L’album révèle trois facettes du pianiste. Des « tubes » de Coltrane [5] et « Maiden Voyage » d’Herbie Hancock sont exécutés dans l’esprit du quartet historique de Trane avec moult énergie et virtuosité. Trois compositions dansantes, rehaussées de percussions et de cordes, évoquent les « musiques du monde » (« African Skies », « Chinese Fishing Song » et « Fatima ») et deux morceaux plus intimistes mettent en relief le jeu élégant de Holmes : le délicat « Summer Night » interprété en trio dans une veine très « jarrettienne », et « Soliquey Of Troubled Waters », un solo qui alterne cascades de notes contemporaines et lignes lyriques entre Jarrett et Tatum.

African Skies ne mettra pas le jazz sens dessus dessous, mais la musique de Holmes mérite une oreille attentive pour sa nervosité, sa diversité et sa cohérence. Trois qualités qui font passer un bon moment à l’auditeur.

  1. « African Skies », Holmes (6:59)
  2. « Impressions », John Coltrane (7:48)
  3. « Chinese Fishing Song », Traditional (6:49)
  4. « Mr. P.C. », Coltrane (5:55)
  5. « Fatima », Holmes (10:23)
  6. « Summer Night », Al Dubin & Harry Warren (6:09)
  7. « Impressions (take 2) », Coltrane (7:23)
  8. « Maiden Voyage », Herbie Hancock (9:29)
  9. « Soliquey Of Troubled Waters », Holmes (2:59)
  10. « Moments Notice », Coltrane (4:24)

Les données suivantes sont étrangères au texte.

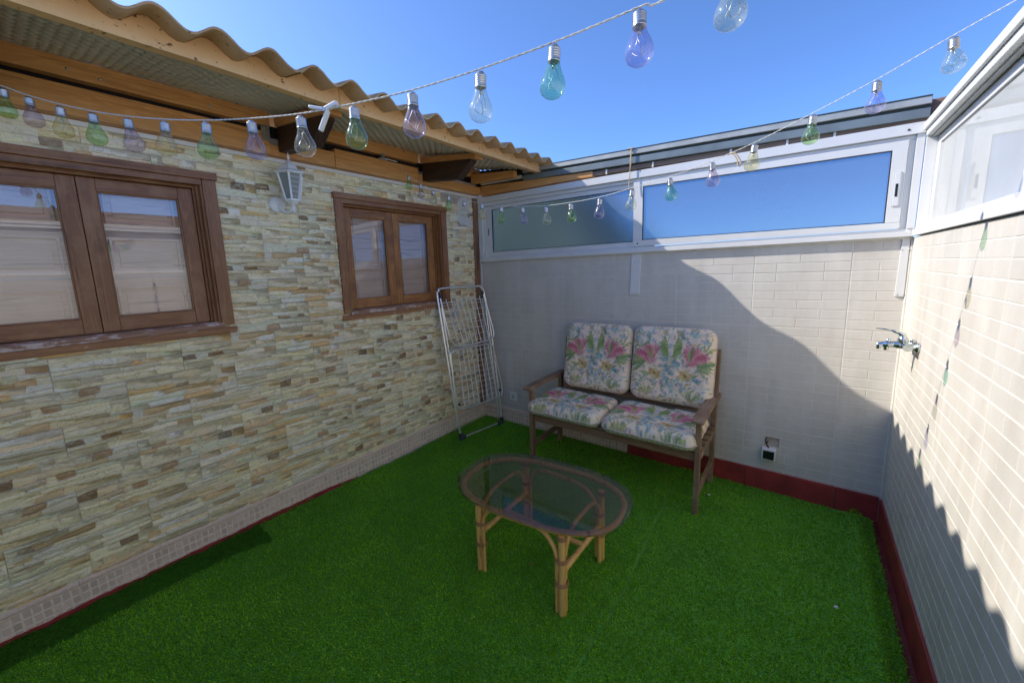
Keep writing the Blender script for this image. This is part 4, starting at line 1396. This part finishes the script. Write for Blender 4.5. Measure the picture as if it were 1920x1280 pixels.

L’initiative de Blue Canoe Records est louable : aider des musiciens encore peu connus à diffuser leurs albums en passant par une structure organisée et en utilisant la toile, outil pratique et universel. Cela dit, une trentaine de sorties en six ans sans tête d’affiche, ce n’est sans doute pas suffisant pour attirer le chaland. Cette politique est sensée pour un label qui se concentre sur une niche, mais l’offre musicale de Blue Canoe ratisse large, sans véritable spécificité.

par Bob Hatteau // Publié le 15 octobre 2009

[1« Serving Jazz In The Digital Age »

[2Le dernier disque mis en ligne, A New Beginning du saxophoniste Don Diego, relève du jazz de salon, sirupeux à souhait, dans la lignée de Kenny G ou David Sanborn.

[3Du groupe Soundgarden comme chacun sait.

[4Chanteur de Radiohead, comme chacun sait.

[5« Impression », « Mr. P.C. » et « Moments Notice ».